>> start Input for this task

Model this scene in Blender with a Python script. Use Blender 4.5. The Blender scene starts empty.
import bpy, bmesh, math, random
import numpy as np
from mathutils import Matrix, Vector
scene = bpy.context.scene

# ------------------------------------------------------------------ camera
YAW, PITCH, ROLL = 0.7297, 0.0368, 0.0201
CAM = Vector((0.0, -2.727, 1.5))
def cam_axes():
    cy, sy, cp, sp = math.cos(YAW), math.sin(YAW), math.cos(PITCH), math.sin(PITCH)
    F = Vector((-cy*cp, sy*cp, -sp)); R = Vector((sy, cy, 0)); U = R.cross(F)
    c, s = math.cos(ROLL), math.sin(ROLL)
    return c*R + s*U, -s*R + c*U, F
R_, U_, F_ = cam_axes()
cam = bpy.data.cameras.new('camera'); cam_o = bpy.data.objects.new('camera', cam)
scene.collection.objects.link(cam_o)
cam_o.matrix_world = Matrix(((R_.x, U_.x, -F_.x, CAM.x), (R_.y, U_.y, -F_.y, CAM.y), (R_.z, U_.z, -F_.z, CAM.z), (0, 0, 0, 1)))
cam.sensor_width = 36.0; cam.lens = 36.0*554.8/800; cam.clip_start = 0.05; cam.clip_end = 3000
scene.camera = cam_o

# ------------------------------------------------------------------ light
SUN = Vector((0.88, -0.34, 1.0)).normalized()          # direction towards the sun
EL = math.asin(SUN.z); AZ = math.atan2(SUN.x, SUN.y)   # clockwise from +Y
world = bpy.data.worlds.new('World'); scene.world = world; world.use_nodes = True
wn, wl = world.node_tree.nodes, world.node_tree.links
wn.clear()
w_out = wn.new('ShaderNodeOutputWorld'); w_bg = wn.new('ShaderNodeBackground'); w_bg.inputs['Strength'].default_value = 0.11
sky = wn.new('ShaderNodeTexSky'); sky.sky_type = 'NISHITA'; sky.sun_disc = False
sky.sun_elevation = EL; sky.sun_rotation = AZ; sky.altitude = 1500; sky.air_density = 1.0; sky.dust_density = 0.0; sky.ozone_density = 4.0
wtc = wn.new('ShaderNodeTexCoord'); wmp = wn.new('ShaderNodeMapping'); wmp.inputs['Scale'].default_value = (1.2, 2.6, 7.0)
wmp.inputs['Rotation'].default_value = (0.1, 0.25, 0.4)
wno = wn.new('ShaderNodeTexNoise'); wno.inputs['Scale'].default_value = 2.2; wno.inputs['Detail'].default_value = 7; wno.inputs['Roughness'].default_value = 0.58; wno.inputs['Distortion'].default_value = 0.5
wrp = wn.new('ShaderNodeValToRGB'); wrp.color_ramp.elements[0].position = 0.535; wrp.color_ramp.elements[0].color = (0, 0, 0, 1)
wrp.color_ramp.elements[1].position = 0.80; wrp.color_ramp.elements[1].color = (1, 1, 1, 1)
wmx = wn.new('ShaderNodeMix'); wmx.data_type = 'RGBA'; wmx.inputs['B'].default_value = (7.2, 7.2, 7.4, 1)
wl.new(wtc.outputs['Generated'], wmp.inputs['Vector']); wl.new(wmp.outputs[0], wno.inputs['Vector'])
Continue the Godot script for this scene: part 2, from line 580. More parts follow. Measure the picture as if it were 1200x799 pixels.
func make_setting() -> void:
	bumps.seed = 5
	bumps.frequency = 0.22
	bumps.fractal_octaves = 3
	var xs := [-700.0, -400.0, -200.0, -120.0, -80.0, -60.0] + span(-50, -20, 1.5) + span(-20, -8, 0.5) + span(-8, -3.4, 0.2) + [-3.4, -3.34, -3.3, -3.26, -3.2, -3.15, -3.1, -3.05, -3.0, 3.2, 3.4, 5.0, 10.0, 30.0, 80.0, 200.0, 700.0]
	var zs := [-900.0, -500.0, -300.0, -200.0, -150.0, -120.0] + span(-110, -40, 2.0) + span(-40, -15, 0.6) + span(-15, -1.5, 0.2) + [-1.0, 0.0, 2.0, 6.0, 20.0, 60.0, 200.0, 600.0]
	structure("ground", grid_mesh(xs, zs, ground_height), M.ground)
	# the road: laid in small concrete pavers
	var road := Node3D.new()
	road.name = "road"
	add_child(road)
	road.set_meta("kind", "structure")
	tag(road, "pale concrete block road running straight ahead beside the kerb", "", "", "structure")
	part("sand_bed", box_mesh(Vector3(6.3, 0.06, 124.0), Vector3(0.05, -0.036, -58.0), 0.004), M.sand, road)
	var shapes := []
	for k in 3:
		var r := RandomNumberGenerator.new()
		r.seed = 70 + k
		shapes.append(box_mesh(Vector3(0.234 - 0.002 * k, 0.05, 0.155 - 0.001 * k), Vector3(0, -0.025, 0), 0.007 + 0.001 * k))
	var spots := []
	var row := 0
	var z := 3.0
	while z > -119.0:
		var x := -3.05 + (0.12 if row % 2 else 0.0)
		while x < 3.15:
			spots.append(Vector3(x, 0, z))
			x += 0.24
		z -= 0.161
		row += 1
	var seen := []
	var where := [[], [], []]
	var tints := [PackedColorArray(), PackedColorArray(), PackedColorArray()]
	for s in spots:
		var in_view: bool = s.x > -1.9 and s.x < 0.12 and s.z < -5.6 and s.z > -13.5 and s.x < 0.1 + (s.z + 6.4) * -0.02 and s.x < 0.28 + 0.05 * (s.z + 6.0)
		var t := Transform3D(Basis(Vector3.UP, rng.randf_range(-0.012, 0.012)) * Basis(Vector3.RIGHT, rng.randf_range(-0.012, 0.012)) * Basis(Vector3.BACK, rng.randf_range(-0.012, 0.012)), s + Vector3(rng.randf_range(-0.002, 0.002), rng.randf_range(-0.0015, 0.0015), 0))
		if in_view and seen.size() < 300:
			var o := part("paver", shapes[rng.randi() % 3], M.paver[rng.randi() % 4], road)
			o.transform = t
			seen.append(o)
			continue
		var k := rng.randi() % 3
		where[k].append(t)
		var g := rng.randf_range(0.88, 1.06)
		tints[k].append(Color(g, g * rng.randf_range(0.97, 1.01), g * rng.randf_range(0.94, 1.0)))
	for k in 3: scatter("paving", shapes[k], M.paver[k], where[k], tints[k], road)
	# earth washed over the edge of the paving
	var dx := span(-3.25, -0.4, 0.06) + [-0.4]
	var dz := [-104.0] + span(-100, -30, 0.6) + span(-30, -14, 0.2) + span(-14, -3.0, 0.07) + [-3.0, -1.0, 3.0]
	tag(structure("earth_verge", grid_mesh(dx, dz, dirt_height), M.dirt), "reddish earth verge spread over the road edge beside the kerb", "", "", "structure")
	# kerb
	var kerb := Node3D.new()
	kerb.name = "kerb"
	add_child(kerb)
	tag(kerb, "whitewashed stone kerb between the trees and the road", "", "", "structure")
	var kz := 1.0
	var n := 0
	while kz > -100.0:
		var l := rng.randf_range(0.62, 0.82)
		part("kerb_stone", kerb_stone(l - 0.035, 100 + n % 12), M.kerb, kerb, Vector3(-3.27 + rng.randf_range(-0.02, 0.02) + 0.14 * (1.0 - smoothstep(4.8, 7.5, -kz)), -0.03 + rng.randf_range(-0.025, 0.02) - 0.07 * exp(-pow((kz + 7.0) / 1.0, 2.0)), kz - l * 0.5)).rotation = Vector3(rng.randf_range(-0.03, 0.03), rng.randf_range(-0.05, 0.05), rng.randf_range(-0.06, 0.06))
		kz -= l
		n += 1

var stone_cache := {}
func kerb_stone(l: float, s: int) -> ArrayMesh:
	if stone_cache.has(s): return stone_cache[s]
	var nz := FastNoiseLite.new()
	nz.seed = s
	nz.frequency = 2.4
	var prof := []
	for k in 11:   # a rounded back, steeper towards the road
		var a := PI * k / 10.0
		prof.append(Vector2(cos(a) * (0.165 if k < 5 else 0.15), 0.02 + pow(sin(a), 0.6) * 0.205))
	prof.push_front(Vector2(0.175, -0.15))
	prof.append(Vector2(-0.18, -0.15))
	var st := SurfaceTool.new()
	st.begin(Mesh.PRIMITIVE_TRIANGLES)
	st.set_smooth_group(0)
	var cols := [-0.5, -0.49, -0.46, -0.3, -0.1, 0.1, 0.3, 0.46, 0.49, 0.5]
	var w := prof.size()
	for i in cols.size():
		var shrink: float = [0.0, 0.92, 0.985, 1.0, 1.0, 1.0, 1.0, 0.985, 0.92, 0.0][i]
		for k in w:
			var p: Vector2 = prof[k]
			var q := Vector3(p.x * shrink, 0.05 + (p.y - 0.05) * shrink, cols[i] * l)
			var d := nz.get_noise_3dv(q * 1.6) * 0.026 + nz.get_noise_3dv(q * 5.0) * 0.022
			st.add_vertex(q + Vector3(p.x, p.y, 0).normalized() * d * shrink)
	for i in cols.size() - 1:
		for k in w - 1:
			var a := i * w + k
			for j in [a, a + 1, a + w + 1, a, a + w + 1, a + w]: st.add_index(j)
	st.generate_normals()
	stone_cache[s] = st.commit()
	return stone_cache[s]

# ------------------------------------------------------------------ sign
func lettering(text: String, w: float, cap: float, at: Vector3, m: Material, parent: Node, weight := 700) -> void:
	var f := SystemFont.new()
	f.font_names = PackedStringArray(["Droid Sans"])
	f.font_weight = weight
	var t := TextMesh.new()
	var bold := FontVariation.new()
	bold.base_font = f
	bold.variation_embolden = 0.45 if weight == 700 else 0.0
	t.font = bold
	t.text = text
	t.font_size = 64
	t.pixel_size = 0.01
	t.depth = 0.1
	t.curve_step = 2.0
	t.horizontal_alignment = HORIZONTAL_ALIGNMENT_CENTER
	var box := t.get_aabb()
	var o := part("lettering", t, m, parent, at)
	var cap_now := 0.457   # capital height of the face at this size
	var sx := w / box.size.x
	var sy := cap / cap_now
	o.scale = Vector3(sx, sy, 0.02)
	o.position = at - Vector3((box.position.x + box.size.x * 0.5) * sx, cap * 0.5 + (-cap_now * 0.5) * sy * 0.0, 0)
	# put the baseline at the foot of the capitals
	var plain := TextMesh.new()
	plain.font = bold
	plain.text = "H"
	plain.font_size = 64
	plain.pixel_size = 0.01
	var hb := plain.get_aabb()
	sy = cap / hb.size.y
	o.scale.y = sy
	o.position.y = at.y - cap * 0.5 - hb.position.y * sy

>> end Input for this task

→ Work instructions:
Write out again, exactly, the lines from the start of the entries up to and including the one with "scene = bpy.context.scene". Nothing else belongs in the reply.

→ Completed exercise:
Model this scene in Blender with a Python script. Use Blender 4.5. The Blender scene starts empty.
import bpy, bmesh, math, random
import numpy as np
from mathutils import Matrix, Vector
scene = bpy.context.scene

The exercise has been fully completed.